Security analysis of legacy programming environments reveals critical flaws
New research from Trend Micro highlights design flaws in legacy languages and released new secure coding guidelines. These are designed to help Industry 4.0 developers greatly reduce the software attack surface, and therefore decrease business disruption in OT environments.
The layers of the software stack (including automation task programs) and what their respective vulnerabilities could affect
Conducted jointly with Politecnico di Milano, the research details how design flaws in legacy programming languages could lead to vulnerable automation programs. These insecurities could enable attackers to hijack industrial robots and automation machines to disrupt production lines or steal intellectual property.
According to the research, the industrial automation world may be unprepared to detect and prevent the exploitation of the issues found. Therefore it is imperative that the industry start embracing and establishing network-security best practices and secure-coding practices, which have been updated with industry leaders as a result of this research.
“Once OT systems are network-connected, applying patches and updates is nearly impossible, which makes secure development upfront absolutely critical,” said Bill Malik, VP of infrastructure strategies for Trend Micro. “Today, the software backbone of industrial automation depends on legacy technologies that too often contain latent vulnerabilities, like Urgent/11 and Ripple20, or varieties of Y2K-like architectural defects. We don’t want to simply point out these challenges, but once again take the lead in securing Industry 4.0 by offering concrete guidance for design, coding, verification, and on-going maintenance, along with tools to scan and block malicious and vulnerable code.”
Legacy proprietary programming languages such as RAPID, KRL, AS, PDL2, and PacScript were designed without an active attacker model in mind. Developed decades ago, they are now essential to critical automation tasks on the factory floor, but can’t themselves be fixed easily.
Not only are vulnerabilities a concern in the automation programs written using these proprietary languages, but researchers demonstrate how a new kind of self-propagating malware could be created using one of the legacy programming languages as an example.
Trend Micro Research has worked closely with The Robotic Operating System Industrial Consortium to establish recommendations to reduce the exploitability of the identified issues.
“Most industrial robots are designed for isolated production networks and use legacy programming languages,” said Christoph Hellmann, Program Manager, ROS-Industrial Consortium Europe. “They can be vulnerable to attacks if connected to, for example, an organisation’s IT-network. Therefore, ROS-Industrial and Trend Micro have collaborated to develop guidelines for correct and secure network set-up for controlling industrial robots using ROS.”

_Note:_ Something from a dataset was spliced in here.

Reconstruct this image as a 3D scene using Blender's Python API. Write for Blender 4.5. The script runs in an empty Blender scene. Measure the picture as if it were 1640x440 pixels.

The functionalities that allow a task program to access low-level system resources and the industrial robotic platforms that support them
As these new guidelines demonstrate, the task programs that rely on these languages and govern the automatic movements of industrial robots can be written in a more secure manner to mitigate Industry 4.0 risk. The essential checklist for writing secure task programs includes the following:
- Treat industrial machines as computers and task programs as powerful code
- Authenticate every communication
- Implement access control policies
- Always perform input validation
- Always perform output sanitization
- Implement proper error handling without exposing details
- Put proper configuration and deployment procedures in places
In addition, researchers have also developed a patent-pending tool to detect vulnerable or malicious code in task programs, thus preventing damage at runtime.
As a result of this research, security-sensitive features were identified in the eight most popular industrial robotic programming platforms, and a total of 40 instances of vulnerable open source code have been found.
One vendor has removed the automation program affected by a vulnerability from its application store for industrial software, and two more have been acknowledged by the maintainer, leading to fruitful discussion. Details of the vulnerability disclosures have also been shared by ICS-CERT in an alert to their community.